Rob, I am not sure it would solve my issue. I’m using Nitto DS tape. I am getting good adhesion, and I don’t have a problem getting the work pieces off the waste board. I want something I can cut into that I won’t have to pick out of the flutes of the end mill. Something friendly to plywood.

(Jim Amos) #6

Looking forward to seeing your other Shapeoko parts (centering rings, bulkheads, etc) and finished bird. Good luck on your cert flight. My L1 was also motor eject, and back in the day it flew with a Vulcan “Smoky Sam” H115 if I remember.

(John LaBrasca) #7

Since you asked, here are the centering rings (finally):

This is after redesign. We couldn’t make it to the high power launch in June, so I decided to use the delay to try cutting airfoil fins (instead of just beveling them on three sides). LOTS of learning in Fusion 360 (the loft tool, the sketch-intersect tool, sketch mirroring, construction planes, construction lines, etc) and not a little trial and error on the Shapeoko.

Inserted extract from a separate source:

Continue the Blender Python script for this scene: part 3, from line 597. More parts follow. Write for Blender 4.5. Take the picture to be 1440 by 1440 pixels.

Worried about the strength of the fin, in case the rocket comes down on a fin tip, I planned to put a fiberglass (0.5mm G10 sheet) between the fin halves. After a couple of messy failures with F-clamps, and piston clamps, it appears that clamping the curved the fins halves for a long epoxy cure will require a fixture cut to match the fin profile. As much as I want to figure out how to do that, I want to launch in 2 weeks – so I am just going to adhere the fin halves with Titebond and toughened CA, soak everything in wood hardener, paint it with thinned CA, and put in a bigger parachute.

Cutting the fiberglass dulled an expensive 1/16" endmill really fast.

To back up the glue with a mechanical support I am pinning the fin tips and root with nylon screws. I’ll cut them flush after the glue hardens.

(Jim Amos) #8

Nice looking parts! I too need to bite the bullet and get into F360 part creation. Post up more pics of your project as you have time…

Where are you launching?

(John LaBrasca) #9

PMed you on the launch.

F360 is very cool, very powerful, but it is a time sink. I ran AutoCAD a million years ago, and I have experience with Maya and Lightwave and Blender…and some tool in F360 is always just enough like a tool in one or another of those things to trick me into believing that the learning curve will be short and shallow, Invariably the implementation is different enough from the similarly named tools in all of those things that I hear myself yelling at the computer a lot.

I spend way too much time playing with designs in F360, and not nearly enough time cutting. And it is the cutting that is killing me on wasted time and materials.

The first iteration of the centering rings, I used F360’s “trace tool”, which ran the bit around the outside of the outer circumference and around the inside of the inner circumference. The offset is half the cutter diameter, so the rings were 1/16" too wide to fit in the body tube and 1/16" too narrow to accept the motor mount tube. I could have filed them down, I should have filed them down, but instead I burned a couple hours playing around trying to figure out the failure mode.

I made the same error when cutting the Garolite inserts. I cut four pieces at once, but I didn’t think to check the direction the tool was running. Two of the pieces were perfect, two were undersized by 1/16" in every dimension. This was especially frustrating, since the fiberglass is so nasty to cut.

I am sure that this detail is covered in some tutorial, some FAQ, some reply to some users’ forum… but I didn’t even think to look until the parts came off the board and did not fit.

(William Adams) #10

Always make a test cut in foam or an inexpensive bit of scrap when puzzling out the specifics of a CAD/CAM stack. Always.

(John LaBrasca) #11

Excellent advice. Unfortunately, I am afflicted with Dunning-Kruger syndrome.